── Stored data

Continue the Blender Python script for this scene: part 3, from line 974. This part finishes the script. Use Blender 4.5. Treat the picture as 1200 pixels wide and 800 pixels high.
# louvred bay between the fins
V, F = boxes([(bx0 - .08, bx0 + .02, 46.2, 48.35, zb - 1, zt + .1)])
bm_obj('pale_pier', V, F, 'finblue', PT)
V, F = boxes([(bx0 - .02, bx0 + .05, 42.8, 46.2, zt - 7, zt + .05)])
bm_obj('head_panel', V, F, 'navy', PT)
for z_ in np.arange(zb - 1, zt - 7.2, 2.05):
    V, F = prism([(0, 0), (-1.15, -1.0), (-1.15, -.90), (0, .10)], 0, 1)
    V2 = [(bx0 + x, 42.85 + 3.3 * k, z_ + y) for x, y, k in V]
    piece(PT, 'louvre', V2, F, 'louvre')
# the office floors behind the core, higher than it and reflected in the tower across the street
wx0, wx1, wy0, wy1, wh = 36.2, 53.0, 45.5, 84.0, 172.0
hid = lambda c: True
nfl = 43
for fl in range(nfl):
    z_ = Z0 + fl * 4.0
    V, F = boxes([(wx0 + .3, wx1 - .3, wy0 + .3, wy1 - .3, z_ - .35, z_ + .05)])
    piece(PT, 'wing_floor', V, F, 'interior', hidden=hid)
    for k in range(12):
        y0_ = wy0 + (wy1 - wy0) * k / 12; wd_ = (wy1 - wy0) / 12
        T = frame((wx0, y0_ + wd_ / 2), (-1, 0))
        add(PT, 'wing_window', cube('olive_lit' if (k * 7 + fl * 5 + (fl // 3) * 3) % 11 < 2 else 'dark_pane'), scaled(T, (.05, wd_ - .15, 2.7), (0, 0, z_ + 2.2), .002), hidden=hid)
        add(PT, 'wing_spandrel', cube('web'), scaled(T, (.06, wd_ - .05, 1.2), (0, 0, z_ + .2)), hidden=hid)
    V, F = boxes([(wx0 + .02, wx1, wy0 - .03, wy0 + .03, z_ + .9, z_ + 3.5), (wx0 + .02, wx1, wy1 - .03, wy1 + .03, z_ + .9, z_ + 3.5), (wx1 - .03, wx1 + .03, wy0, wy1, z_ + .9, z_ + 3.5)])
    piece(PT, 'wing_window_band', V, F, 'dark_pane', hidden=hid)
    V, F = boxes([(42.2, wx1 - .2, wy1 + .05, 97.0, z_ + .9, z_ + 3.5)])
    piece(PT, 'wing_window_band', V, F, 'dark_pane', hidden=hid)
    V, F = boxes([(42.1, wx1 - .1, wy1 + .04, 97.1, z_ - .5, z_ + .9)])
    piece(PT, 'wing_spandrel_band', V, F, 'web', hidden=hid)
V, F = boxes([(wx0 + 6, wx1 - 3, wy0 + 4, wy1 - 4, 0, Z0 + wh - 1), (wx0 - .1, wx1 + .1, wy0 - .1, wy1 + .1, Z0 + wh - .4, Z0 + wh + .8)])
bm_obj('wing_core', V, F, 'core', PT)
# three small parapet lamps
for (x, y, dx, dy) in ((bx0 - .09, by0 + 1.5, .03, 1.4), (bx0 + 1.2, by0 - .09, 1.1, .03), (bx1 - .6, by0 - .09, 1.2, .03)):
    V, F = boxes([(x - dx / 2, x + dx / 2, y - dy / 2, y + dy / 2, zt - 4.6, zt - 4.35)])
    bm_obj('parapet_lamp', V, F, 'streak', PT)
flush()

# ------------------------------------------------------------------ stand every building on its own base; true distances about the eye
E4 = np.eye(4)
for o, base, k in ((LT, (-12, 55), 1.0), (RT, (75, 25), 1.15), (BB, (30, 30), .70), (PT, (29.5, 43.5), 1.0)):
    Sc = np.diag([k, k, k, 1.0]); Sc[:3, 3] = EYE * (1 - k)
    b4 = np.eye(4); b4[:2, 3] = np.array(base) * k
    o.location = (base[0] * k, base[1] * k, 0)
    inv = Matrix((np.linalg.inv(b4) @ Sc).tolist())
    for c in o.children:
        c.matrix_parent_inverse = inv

────

Given problem
Please quote the data above in full, with no line missing.

Solution to the problem
Continue the Blender Python script for this scene: part 3, from line 974. This part finishes the script. Use Blender 4.5. Treat the picture as 1200 pixels wide and 800 pixels high.
# louvred bay between the fins
V, F = boxes([(bx0 - .08, bx0 + .02, 46.2, 48.35, zb - 1, zt + .1)])
bm_obj('pale_pier', V, F, 'finblue', PT)
V, F = boxes([(bx0 - .02, bx0 + .05, 42.8, 46.2, zt - 7, zt + .05)])
bm_obj('head_panel', V, F, 'navy', PT)
for z_ in np.arange(zb - 1, zt - 7.2, 2.05):
    V, F = prism([(0, 0), (-1.15, -1.0), (-1.15, -.90), (0, .10)], 0, 1)
    V2 = [(bx0 + x, 42.85 + 3.3 * k, z_ + y) for x, y, k in V]
    piece(PT, 'louvre', V2, F, 'louvre')
# the office floors behind the core, higher than it and reflected in the tower across the street
wx0, wx1, wy0, wy1, wh = 36.2, 53.0, 45.5, 84.0, 172.0
hid = lambda c: True
nfl = 43
for fl in range(nfl):
    z_ = Z0 + fl * 4.0
    V, F = boxes([(wx0 + .3, wx1 - .3, wy0 + .3, wy1 - .3, z_ - .35, z_ + .05)])
    piece(PT, 'wing_floor', V, F, 'interior', hidden=hid)
    for k in range(12):
        y0_ = wy0 + (wy1 - wy0) * k / 12; wd_ = (wy1 - wy0) / 12
        T = frame((wx0, y0_ + wd_ / 2), (-1, 0))
        add(PT, 'wing_window', cube('olive_lit' if (k * 7 + fl * 5 + (fl // 3) * 3) % 11 < 2 else 'dark_pane'), scaled(T, (.05, wd_ - .15, 2.7), (0, 0, z_ + 2.2), .002), hidden=hid)
        add(PT, 'wing_spandrel', cube('web'), scaled(T, (.06, wd_ - .05, 1.2), (0, 0, z_ + .2)), hidden=hid)
    V, F = boxes([(wx0 + .02, wx1, wy0 - .03, wy0 + .03, z_ + .9, z_ + 3.5), (wx0 + .02, wx1, wy1 - .03, wy1 + .03, z_ + .9, z_ + 3.5), (wx1 - .03, wx1 + .03, wy0, wy1, z_ + .9, z_ + 3.5)])
    piece(PT, 'wing_window_band', V, F, 'dark_pane', hidden=hid)
    V, F = boxes([(42.2, wx1 - .2, wy1 + .05, 97.0, z_ + .9, z_ + 3.5)])
    piece(PT, 'wing_window_band', V, F, 'dark_pane', hidden=hid)
    V, F = boxes([(42.1, wx1 - .1, wy1 + .04, 97.1, z_ - .5, z_ + .9)])
    piece(PT, 'wing_spandrel_band', V, F, 'web', hidden=hid)
V, F = boxes([(wx0 + 6, wx1 - 3, wy0 + 4, wy1 - 4, 0, Z0 + wh - 1), (wx0 - .1, wx1 + .1, wy0 - .1, wy1 + .1, Z0 + wh - .4, Z0 + wh + .8)])
bm_obj('wing_core', V, F, 'core', PT)
# three small parapet lamps
for (x, y, dx, dy) in ((bx0 - .09, by0 + 1.5, .03, 1.4), (bx0 + 1.2, by0 - .09, 1.1, .03), (bx1 - .6, by0 - .09, 1.2, .03)):
    V, F = boxes([(x - dx / 2, x + dx / 2, y - dy / 2, y + dy / 2, zt - 4.6, zt - 4.35)])
    bm_obj('parapet_lamp', V, F, 'streak', PT)
flush()

# ------------------------------------------------------------------ stand every building on its own base; true distances about the eye
E4 = np.eye(4)
for o, base, k in ((LT, (-12, 55), 1.0), (RT, (75, 25), 1.15), (BB, (30, 30), .70), (PT, (29.5, 43.5), 1.0)):
    Sc = np.diag([k, k, k, 1.0]); Sc[:3, 3] = EYE * (1 - k)
    b4 = np.eye(4); b4[:2, 3] = np.array(base) * k
    o.location = (base[0] * k, base[1] * k, 0)
    inv = Matrix((np.linalg.inv(b4) @ Sc).tolist())
    for c in o.children:
        c.matrix_parent_inverse = inv